Il suffit d’un coup d’œil sur les cartes d’ensemble des bassins anglais et des bassins français pour se convaincre que les premiers peuvent suffire à la consommation intérieure, mais non les seconds, qui sont trop disséminés et en général trop éloignés des centres industriels. « Pour que, sur notre littoral du nord-ouest ou de l’ouest, nos charbons pussent remplacer les houilles anglaises, disait M. de Ruolz en 1869, — il faudrait que le prix de ces dernières sur le carreau des mines, augmenté du fret moyen d’Angleterre en France (13 francs), égalât le prix de nos houilles au carreau, augmenté d’une moyenne de 30 francs de frais de transport ; mais alors, sur toute la zone du littoral, depuis Dieppe jusqu’à Bayonne, on serait obligé de payer le charbon 50 francs ! » On l’a payé ce prix-là en 1872, et cela n’a point empêché l’importation, car les charbonnages français ne se sont pas fait faute de profiter de la hausse pour élever aussi leurs prix de vente. Nos marchés, surtout ceux de la région du Nord, sont solidaires des marchés anglais et belges, et les prix ne tombent pas, tant que l’offre n’excède pas la demande[2]. Selon toute probabilité, l’Angleterre gardera donc la clientèle de notre littoral atlantique, et si nos houillères doivent forcer leur production, c’est plutôt en vue de l’exportation maritime. Il est difficile de dire si le stock d’une exportation largement organisée nous eût servi, en 1872, à combattre efficacement la hausse sur les marchés français : on a bien vu que l’exportation anglaise n’a pas empêché la hausse en Angleterre ; mais il est certain qu’en 1872

  1. 207,000 tonnes ont été expédiées par navires à vapeur, 58,000 par navires à fret, 39,000 par terre sur l’Italie (par Vintimille). Dans le chiffre total de ces expéditions, les agglomérés entraient pour moitié.

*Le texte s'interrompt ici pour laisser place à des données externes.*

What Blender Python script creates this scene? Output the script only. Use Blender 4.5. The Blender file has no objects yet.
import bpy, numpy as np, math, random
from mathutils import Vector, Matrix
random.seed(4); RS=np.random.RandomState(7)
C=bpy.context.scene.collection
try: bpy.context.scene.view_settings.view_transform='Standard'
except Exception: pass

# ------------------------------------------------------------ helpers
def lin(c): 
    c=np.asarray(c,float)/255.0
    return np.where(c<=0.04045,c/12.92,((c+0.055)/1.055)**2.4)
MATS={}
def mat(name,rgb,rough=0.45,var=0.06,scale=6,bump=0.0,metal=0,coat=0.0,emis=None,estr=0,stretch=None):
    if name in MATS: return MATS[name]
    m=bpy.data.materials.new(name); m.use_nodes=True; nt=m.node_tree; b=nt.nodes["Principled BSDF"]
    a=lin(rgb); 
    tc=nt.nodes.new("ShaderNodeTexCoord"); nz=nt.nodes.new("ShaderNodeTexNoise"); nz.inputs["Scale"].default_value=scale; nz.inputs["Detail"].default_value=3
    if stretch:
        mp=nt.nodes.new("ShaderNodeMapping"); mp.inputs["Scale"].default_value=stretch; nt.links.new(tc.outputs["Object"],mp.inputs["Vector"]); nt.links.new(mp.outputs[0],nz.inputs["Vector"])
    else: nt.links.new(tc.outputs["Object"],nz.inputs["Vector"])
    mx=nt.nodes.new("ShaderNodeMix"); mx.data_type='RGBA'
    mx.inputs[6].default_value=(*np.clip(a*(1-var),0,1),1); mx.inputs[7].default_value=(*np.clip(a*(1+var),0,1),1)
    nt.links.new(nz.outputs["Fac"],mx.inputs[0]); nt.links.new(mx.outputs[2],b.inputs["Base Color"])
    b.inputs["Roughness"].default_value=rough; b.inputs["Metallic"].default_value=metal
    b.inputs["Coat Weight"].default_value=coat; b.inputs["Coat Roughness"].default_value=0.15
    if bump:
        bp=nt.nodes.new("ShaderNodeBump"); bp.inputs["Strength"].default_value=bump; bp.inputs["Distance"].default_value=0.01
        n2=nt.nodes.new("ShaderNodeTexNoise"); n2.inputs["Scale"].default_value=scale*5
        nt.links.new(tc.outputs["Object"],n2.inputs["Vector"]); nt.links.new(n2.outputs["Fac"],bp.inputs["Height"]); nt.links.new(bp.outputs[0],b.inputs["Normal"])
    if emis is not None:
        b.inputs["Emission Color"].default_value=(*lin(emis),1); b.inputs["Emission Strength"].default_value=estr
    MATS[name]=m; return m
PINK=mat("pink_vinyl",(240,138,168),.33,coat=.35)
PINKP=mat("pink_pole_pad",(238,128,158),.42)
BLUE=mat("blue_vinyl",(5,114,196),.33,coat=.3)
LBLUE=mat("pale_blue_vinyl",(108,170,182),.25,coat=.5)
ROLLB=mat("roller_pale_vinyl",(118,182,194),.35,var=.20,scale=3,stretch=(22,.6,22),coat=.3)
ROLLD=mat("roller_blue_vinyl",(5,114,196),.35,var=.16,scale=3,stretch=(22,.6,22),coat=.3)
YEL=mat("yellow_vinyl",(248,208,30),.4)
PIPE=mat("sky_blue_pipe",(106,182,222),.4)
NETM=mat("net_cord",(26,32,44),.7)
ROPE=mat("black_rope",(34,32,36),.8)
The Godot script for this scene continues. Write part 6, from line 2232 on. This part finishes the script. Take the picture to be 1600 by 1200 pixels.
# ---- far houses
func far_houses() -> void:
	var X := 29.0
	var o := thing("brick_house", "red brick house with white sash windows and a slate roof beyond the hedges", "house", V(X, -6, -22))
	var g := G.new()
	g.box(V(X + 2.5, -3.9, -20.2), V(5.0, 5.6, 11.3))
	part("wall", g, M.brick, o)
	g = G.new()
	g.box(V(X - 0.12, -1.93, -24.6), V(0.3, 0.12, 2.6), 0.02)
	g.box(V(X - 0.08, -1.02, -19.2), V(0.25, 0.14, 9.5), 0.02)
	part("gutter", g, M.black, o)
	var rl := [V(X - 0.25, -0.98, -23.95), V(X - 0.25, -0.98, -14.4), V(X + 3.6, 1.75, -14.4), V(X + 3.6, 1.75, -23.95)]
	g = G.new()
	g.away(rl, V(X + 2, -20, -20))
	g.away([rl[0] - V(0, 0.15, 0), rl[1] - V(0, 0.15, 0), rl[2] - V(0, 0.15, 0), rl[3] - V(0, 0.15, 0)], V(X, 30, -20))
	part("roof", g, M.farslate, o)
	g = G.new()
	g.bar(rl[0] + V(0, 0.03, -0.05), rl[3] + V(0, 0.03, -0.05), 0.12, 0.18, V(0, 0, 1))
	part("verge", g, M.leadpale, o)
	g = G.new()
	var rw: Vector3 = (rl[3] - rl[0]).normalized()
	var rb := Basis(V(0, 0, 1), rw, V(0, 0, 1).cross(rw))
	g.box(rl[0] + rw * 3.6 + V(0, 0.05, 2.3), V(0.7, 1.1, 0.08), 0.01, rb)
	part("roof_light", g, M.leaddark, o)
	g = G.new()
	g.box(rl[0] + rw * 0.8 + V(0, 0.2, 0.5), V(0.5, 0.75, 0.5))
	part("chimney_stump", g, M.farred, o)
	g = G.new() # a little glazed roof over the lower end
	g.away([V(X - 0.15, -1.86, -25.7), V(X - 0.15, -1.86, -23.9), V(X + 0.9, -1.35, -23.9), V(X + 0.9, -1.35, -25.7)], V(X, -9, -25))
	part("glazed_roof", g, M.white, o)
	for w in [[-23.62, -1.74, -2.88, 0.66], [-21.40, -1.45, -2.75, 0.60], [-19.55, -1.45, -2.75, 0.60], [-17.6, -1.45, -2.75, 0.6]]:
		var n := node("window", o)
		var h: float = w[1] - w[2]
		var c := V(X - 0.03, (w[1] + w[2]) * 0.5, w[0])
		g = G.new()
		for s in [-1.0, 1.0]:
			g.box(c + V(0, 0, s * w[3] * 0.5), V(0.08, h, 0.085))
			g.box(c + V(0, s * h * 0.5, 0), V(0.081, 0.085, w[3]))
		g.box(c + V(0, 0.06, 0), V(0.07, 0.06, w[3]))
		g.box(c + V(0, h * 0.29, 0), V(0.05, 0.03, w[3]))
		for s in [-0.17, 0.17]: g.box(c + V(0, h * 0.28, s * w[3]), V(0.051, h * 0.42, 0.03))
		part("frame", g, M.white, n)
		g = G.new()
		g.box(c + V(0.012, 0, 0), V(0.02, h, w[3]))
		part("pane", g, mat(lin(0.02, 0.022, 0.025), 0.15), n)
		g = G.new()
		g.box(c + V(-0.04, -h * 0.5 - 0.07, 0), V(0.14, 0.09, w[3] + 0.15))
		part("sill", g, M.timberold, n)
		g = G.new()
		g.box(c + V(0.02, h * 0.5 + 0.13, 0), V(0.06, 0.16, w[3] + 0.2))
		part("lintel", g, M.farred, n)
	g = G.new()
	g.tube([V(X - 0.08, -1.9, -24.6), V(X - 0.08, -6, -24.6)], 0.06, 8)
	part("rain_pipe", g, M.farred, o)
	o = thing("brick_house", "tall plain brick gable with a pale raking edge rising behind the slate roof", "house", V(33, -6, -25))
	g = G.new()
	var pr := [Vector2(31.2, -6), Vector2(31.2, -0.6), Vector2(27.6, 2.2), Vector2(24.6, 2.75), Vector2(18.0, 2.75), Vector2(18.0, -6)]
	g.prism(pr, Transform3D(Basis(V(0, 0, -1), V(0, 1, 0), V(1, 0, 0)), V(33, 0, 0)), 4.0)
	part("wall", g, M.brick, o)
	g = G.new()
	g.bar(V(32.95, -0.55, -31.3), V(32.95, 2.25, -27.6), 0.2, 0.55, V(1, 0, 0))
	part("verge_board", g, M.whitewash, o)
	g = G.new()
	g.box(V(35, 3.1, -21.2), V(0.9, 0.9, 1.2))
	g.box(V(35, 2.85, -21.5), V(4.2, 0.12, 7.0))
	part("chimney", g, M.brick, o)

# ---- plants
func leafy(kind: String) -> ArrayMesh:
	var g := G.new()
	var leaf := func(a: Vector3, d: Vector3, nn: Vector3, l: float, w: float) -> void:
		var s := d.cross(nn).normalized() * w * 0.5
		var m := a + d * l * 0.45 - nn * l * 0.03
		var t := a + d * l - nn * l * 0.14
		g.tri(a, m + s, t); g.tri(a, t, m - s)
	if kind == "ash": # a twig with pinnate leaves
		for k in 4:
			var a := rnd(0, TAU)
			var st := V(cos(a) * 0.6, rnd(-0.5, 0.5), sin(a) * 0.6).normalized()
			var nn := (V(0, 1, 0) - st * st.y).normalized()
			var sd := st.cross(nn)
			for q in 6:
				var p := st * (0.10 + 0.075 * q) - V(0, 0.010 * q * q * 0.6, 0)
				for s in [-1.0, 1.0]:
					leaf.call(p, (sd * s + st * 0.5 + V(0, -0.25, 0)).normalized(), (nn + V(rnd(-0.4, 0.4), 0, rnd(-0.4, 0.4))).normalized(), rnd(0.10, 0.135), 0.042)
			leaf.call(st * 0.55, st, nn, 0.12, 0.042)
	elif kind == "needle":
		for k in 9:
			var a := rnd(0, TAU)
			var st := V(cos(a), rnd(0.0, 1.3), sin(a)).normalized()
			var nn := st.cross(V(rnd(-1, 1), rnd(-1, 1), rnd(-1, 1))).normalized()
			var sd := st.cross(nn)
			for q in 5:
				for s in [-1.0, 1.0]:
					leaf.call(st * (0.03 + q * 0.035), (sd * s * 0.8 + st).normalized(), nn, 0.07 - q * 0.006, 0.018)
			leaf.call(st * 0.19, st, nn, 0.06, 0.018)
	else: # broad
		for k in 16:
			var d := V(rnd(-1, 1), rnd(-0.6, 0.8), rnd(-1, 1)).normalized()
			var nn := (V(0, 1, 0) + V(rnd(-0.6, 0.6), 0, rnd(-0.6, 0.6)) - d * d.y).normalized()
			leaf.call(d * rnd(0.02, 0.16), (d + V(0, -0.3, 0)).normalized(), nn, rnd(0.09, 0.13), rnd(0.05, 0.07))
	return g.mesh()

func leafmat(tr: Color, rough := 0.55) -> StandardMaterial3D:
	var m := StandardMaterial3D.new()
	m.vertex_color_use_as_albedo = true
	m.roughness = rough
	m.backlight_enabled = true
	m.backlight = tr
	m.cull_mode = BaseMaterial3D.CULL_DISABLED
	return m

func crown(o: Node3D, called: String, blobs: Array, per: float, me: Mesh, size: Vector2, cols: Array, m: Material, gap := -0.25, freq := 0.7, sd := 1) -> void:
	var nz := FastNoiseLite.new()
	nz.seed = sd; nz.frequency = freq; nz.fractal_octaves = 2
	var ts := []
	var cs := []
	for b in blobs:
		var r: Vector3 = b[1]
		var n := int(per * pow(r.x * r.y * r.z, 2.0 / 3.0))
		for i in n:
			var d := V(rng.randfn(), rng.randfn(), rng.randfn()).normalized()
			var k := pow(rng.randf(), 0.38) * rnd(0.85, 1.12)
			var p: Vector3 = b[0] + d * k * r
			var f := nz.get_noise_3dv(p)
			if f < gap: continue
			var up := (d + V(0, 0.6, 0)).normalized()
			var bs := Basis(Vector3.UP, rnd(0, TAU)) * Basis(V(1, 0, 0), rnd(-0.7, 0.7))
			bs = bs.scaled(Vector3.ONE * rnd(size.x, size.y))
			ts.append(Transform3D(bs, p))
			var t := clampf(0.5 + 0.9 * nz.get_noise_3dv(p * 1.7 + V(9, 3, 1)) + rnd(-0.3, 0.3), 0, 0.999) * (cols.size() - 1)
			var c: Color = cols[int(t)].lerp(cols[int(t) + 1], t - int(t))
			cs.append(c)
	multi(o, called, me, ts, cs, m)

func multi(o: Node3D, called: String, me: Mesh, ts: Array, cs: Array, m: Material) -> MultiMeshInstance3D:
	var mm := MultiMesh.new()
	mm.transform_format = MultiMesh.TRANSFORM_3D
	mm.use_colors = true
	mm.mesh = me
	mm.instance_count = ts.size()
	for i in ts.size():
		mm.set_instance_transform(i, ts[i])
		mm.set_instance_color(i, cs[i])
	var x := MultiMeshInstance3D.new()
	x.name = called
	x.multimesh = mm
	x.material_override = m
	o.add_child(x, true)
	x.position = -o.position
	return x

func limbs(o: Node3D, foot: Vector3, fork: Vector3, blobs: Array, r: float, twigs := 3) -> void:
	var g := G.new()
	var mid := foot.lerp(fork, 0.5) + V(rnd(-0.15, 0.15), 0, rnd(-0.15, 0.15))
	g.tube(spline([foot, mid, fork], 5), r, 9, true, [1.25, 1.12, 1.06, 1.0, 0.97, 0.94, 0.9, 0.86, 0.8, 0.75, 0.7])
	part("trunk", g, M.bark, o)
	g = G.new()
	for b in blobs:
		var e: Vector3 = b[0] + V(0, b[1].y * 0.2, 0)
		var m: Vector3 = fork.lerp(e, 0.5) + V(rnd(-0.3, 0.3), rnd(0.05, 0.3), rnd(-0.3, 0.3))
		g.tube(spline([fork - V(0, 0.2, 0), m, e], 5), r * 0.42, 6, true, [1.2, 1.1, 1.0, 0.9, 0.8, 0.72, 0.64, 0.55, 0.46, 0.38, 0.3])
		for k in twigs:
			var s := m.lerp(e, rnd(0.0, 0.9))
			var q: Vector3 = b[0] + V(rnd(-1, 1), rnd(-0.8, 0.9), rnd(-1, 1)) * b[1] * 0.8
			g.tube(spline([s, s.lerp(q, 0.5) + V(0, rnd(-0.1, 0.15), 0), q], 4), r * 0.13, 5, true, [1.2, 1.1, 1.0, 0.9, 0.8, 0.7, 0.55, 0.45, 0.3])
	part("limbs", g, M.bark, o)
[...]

  2. Déjà en 1860 on avait va une hausse subite, causée par une panique de la consommation, et suivie en 1867 d’une panique de la production et d’une baisse extraordinaire. Ces grandes variations des prix résultent souvent des conditions spéciales des charbons déposés en stocks. « Les manufacturiers, disait à ce propos en 1868 M. Amédée Burat, ne veulent pas faire d’approvisionnemens, parce que ces approvisionnemens absorbent les capitaux et donnent lieu à des déchets. Par les mêmes raisons, les exploitans veulent se débarrasser à tout prix des stocks en magasin, d’où il résulte que pour une production de 24 millions de tonnes, qui est celle des houillères de la France et de la Belgique, il suffira de moins de 1 million de tonnes de stock flottant et offert pour déterminer une baisse, tandis que, si le stock n’en donne que 200,000 ou 300,000, il y aura un mouvement inverse aussi prononcé, parce que les consommateurs effrayés demanderont simultanément trois ou quatre fois ce qu’il leur faudrait, dans la crainte de ne pas obtenir les quantités nécessaires. » Il en est des charbons comme des céréales : le seul remède est d’avoir des houillères nombreuses dont la production offre une certaine élasticité, et de favoriser la diffusion de leurs produits sur tous les points du territoire.